Look through the data for the string "that". Copy every line where it is found.

****

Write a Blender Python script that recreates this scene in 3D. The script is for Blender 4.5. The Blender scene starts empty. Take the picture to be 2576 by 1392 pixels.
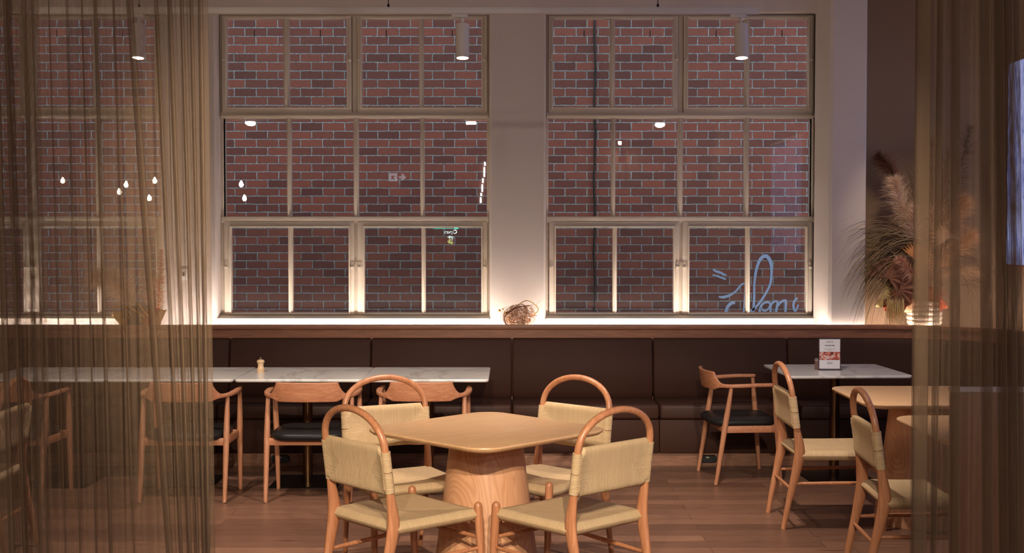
import bpy, bmesh, math, random
from mathutils import Vector, Matrix
R = random.Random(7)
PI = math.pi
C = bpy.context.scene.collection
F = 3100.0; HC = 1.672; PITCH = math.atan(96/3100.0)

def at(px, py, Y):
    """point on the vertical plane at distance Y that the photograph shows at (px, py)"""
    a = math.cos(PITCH) + 0.0
    u = (px-1288)/F; v = (696-py)/F
    dy = math.cos(PITCH) + v*math.sin(PITCH)
    dz = -math.sin(PITCH) + v*math.cos(PITCH)
    return Vector((u/dy*Y, Y, HC + dz/dy*Y))

def srgb(r, g, b):
    f = lambda c: (c/255/12.92) if c/255 <= .04045 else ((c/255+.055)/1.055)**2.4
    return (f(r), f(g), f(b), 1)

# ---------------------------------------------------------------- objects
def tag(o, label=None, cat=None, group=None, kind=None):
    if label: o['label'] = label
    if cat: o['category'] = cat
    if group: o['group'] = group
    if kind: o['kind'] = kind
    return o

def empty(name, loc=(0, 0, 0), rz=0, label=None, cat=None, group=None):
    o = bpy.data.objects.new(name, None); C.objects.link(o)
    o.location = loc; o.rotation_euler = (0, 0, rz)
    o.empty_display_size = .1
    return tag(o, label, cat, group)

def obj(name, bm, mat, parent=None, smooth=35, kind=None):
    me = bpy.data.meshes.new(name)
    bmesh.ops.recalc_face_normals(bm, faces=bm.faces)
    bm.to_mesh(me); bm.free()
    if smooth:
        me.shade_smooth()
        me.set_sharp_from_angle(angle=math.radians(smooth))
    o = bpy.data.objects.new(name, me); C.objects.link(o)
    for m in (mat if isinstance(mat, (list, tuple)) else [mat]): me.materials.append(m)
    if parent: o.parent = parent
    if kind: o['kind'] = kind
    return o

def copy_tree(o, parent=None):
    c = o.copy(); C.objects.link(c); c.parent = parent
    for ch in list(o.children): copy_tree(ch, c)
    return c

def BM(): return bmesh.new()

# ---------------------------------------------------------------- shapes
def box(bm, x0, x1, y0, y1, z0, z1, mi=0):
    vs = [bm.verts.new((x, y, z)) for x in (x0, x1) for y in (y0, y1) for z in (z0, z1)]
    for q in ((0,1,3,2),(4,6,7,5),(0,4,5,1),(2,3,7,6),(0,2,6,4),(1,5,7,3)):
        f = bm.faces.new([vs[i] for i in q]); f.material_index = mi

def rbox(bm, x0, x1, y0, y1, z0, z1, r=.004, seg=2):
    b2 = bmesh.new(); box(b2, x0, x1, y0, y1, z0, z1)
    bmesh.ops.bevel(b2, geom=list(b2.edges), offset=r, segments=seg, affect='EDGES', profile=.5)
    merge(bm, b2)

def merge(bm, b2, mat=None, mi=None):
    vm = {}
    for v in b2.verts: vm[v] = bm.verts.new(mat @ v.co if mat else v.co)
    for f in b2.faces:
        try:
            nf = bm.faces.new([vm[v] for v in f.verts]); nf.material_index = f.material_index if mi is None else mi
        except ValueError: pass
    b2.free()

def rings(bm, secs, closed=False, caps=True, mi=0):
    """skin consecutive rings of points"""
    vr = [[bm.verts.new(p) for p in s] for s in secs]
    n = len(secs[0]); m = len(secs)
    for i in range(m if closed else m-1):
        a, b = vr[i], vr[(i+1) % m]
        for k in range(n):
            f = bm.faces.new((a[k], a[(k+1) % n], b[(k+1) % n], b[k])); f.material_index = mi
    if caps and not closed:
        bm.faces.new(list(reversed(vr[0]))).material_index = mi
        bm.faces.new(vr[-1]).material_index = mi

def tube(bm, pts, rad, ref=(0, 1, 0), n=14, caps=True, rnd=False):
    """sweep an ellipse; rad is a list of r or (r_side, r_ref)"""
    pts = [Vector(p) for p in pts]; ref = Vector(ref)
    if not isinstance(rad, (list, tuple)): rad = [rad]*len(pts)
    secs = []
    for i, p in enumerate(pts):
        t = (pts[min(i+1, len(pts)-1)] - pts[max(i-1, 0)]).normalized()
        b = ref - ref.dot(t)*t
        if b.length < 1e-4: b = Vector((1, .3, .2)) - Vector((1, .3, .2)).dot(t)*t
        b.normalize(); s = t.cross(b)
        r = rad[i]; rx, ry = r if isinstance(r, (list, tuple)) else (r, r)
        secs.append([p + s*rx*math.cos(2*PI*k/n) + b*ry*math.sin(2*PI*k/n) for k in range(n)])
    if rnd:      # rounded ends
        def cap(i, sgn):
            t = (pts[1]-pts[0]).normalized() if i == 0 else (pts[-1]-pts[-2]).normalized()
            c = pts[i]; out = []
            r = rad[i]; r0 = r if not isinstance(r, (list, tuple)) else min(r)
            for a in (30, 55, 75, 88):
                k = math.cos(math.radians(a)); d = math.sin(math.radians(a))*r0*sgn
                out.append([c + (q-c)*k + t*d for q in secs[i]])
            return out
        secs = list(reversed(cap(0, -1))) + secs + cap(-1, 1)
    rings(bm, secs, caps=caps)

def spline(ctrl, n=8):
    """Catmull-Rom through control tuples (any dimension)"""
    out = []
    P = [ctrl[0]] + list(ctrl) + [ctrl[-1]]
    for i in range(1, len(P)-2):
        p0, p1, p2, p3 = P[i-1], P[i], P[i+1], P[i+2]
        for k in range(n):
            t = k/n
            out.append(tuple(.5*((2*b) + (-a+c)*t + (2*a-5*b+4*c-d)*t*t + (-a+3*b-3*c+d)*t**3)
                             for a, b, c, d in zip(p0, p1, p2, p3)))
    out.append(tuple(ctrl[-1]))
    return out

def lathe(bm, prof, c=(0, 0, 0), n=32, mi=0):
    secs = [[Vector((c[0]+r*math.cos(2*PI*k/n), c[1]+r*math.sin(2*PI*k/n), c[2]+z)) for k in range(n)] for r, z in prof]
    rings(bm, secs, mi=mi)

def rrect(w, d, r, n=8, cx=0, cy=0):
    pts = []
    for (sx, sy, a0) in ((1, 1, 0), (-1, 1, 90), (-1, -1, 180), (1, -1, 270)):
        for k in range(n+1):
            a = math.radians(a0 + 90*k/n)
            pts.append((cx + sx*(w/2-r) + r*math.cos(a), cy + sy*(d/2-r) + r*math.sin(a)))
    return pts

def slab(bm, w, d, r, prof, n=8):
    """rounded slab; prof = list of (inset, z)"""
    rings(bm, [[(x, y, z) for x, y in rrect(w-2*i, d-2*i, max(r-i, .002), n)] for i, z in prof])

def prism(bm, poly, z0, z1, mi=0):
    rings(bm, [[(x, y, z0) for x, y in poly], [(x, y, z1) for x, y in poly]], mi=mi)

# ---------------------------------------------------------------- materials
def mat(name, col, rough=.6, metal=0, spec=.5, **kw):
    m = bpy.data.materials.new(name); m.use_nodes = True
    b = m.node_tree.nodes['Principled BSDF']
    b.inputs['Base Color'].default_value = col
    b.inputs['Roughness'].default_value = rough
    b.inputs['Metallic'].default_value = metal
    b.inputs['Specular IOR Level'].default_value = spec
    for k, v in kw.items(): b.inputs[k].default_value = v
    return m

class NT:
    def __init__(s, m): s.m = m; s.t = m.node_tree; s.b = s.t.nodes['Principled BSDF']
    def n(s, ty, **kw):
        x = s.t.nodes.new(ty)
        for k, v in kw.items():
            if k.startswith('_'): setattr(x, k[1:], v)
            else:
                key = k.replace('__', ' ')
                x.inputs[int(key[1:]) if key[0] == 'i' and key[1:].isdigit() else key].default_value = v
        return x
    def l(s, a, b): s.t.links.new(a, b)
    def math(s, op, a, b=None, c=None):
        x = s.t.nodes.new('ShaderNodeMath'); x.operation = op
        for i, v in enumerate((a, b, c)):
            if v is None: continue
            if isinstance(v, (int, float)): x.inputs[i].default_value = v
            else: s.l(v, x.inputs[i])
        return x.outputs[0]
    def coords(s, kind='Object', scale=(1, 1, 1), loc=(0, 0, 0), rot=(0, 0, 0)):
        tc = s.t.nodes.new('ShaderNodeTexCoord'); mp = s.t.nodes.new('ShaderNodeMapping')
        mp.inputs['Scale'].default_value = scale; mp.inputs['Location'].default_value = loc; mp.inputs['Rotation'].default_value = rot
        s.l(tc.outputs[kind], mp.inputs[0]); return mp.outputs[0]
    def noise(s, vec, scale, detail=4, rough=.5, dist=0):
        x = s.t.nodes.new('ShaderNodeTexNoise'); s.l(vec, x.inputs['Vector'])
        x.inputs['Scale'].default_value = scale; x.inputs['Detail'].default_value = detail
        x.inputs['Roughness'].default_value = rough; x.inputs['Distortion'].default_value = dist
        return x.outputs['Fac']
    def ramp(s, fac, stops):
        x = s.t.nodes.new('ShaderNodeValToRGB'); s.l(fac, x.inputs[0])
        e = x.color_ramp.elements
        while len(e) < len(stops): e.new(.5)
        for i, (p, c) in enumerate(stops): e[i].position = p; e[i].color = c
        return x.outputs[0]
    def mix(s, fac, a, b, mode='MIX'):
        x = s.t.nodes.new('ShaderNodeMix'); x.data_type = 'RGBA'; x.blend_type = mode
        for i, v in ((0, fac), (6, a), (7, b)):
            if isinstance(v, (int, float, tuple)): x.inputs[i].default_value = v
            else: s.l(v, x.inputs[i])
        return x.outputs[2]
    def bump(s, h, strength=.3, dist=.002, normal=None):
        x = s.t.nodes.new('ShaderNodeBump'); x.inputs['Strength'].default_value = strength; x.inputs['Distance'].default_value = dist
        s.l(h, x.inputs['Height'])
        if normal: s.l(normal, x.inputs['Normal'])
        s.l(x.outputs[0], s.b.inputs['Normal']); return x.outputs[0]

def scl(c, k): return (c[0]*k, c[1]*k, c[2]*k, 1)

def wood(name, col, dark, axis='x', rough=.42, rings_=0, kind='Object'):
    m = mat(name, col, rough); t = NT(m)
    st = {'x': (1.2, 14, 14), 'y': (14, 1.2, 14), 'z': (14, 14, 1.2)}[axis]
    v = t.coords(kind, st)
    g = t.noise(v, 6, 6, .6, .4)
    st2 = tuple(a*.25 for a in st)
    v2 = t.coords(kind, st2)
    g2 = t.noise(v2, 3, 2, .5, .2)
    lines = t.math('SINE', t.math('MULTIPLY', g2, 60 if rings_ else 30))
    lines = t.math('MULTIPLY_ADD', lines, .5, .5)
    c = t.mix(t.ramp(g, [(.3, (0, 0, 0, 1)), (.7, (1, 1, 1, 1))]), dark, col)
    c = t.mix(t.math('MULTIPLY', lines, .35 if not rings_ else rings_), c, dark)
    t.l(c, t.b.inputs['Base Color'])
    t.bump(g, .08, .001)
    return m

def emit(name, col, strength):
    m = bpy.data.materials.new(name); m.use_nodes = True
    nt = m.node_tree; nt.nodes.clear()
    e = nt.nodes.new('ShaderNodeEmission'); e.inputs[0].default_value = col; e.inputs[1].default_value = strength
    o = nt.nodes.new('ShaderNodeOutputMaterial'); nt.links.new(e.outputs[0], o.inputs[0])
    return m

M = {}
OAK = srgb(196, 142, 104); OAKD = srgb(150, 96, 62)
M['chair_wood'] = wood('warm_beech', srgb(192, 132, 94), srgb(160, 101, 66), 'z', .38)
M['arm_wood'] = wood('pale_oak', srgb(192, 134, 100), srgb(158, 102, 70), 'z', .45)
M['arm_back_wood'] = wood('pale_oak_back', srgb(196, 136, 100), srgb(160, 100, 68), 'x', .45)
M['top_wood'] = wood('oak_veneer_top', srgb(216, 174, 130), srgb(196, 148, 104), 'x', .36)
M['ledge_wood'] = wood('ledge_oak', srgb(168, 108, 78), srgb(126, 78, 54), 'x', .45)
M['plinth_wood'] = wood('plinth_oak', srgb(150, 104, 78), srgb(112, 74, 54), 'x', .5)
M['mill_wood'] = wood('mill_beech', srgb(228, 196, 158), srgb(206, 166, 124), 'z', .4)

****

The output:
Write a Blender Python script that recreates this scene in 3D. The script is for Blender 4.5. The Blender scene starts empty. Take the picture to be 2576 by 1392 pixels.
    """point on the vertical plane at distance Y that the photograph shows at (px, py)"""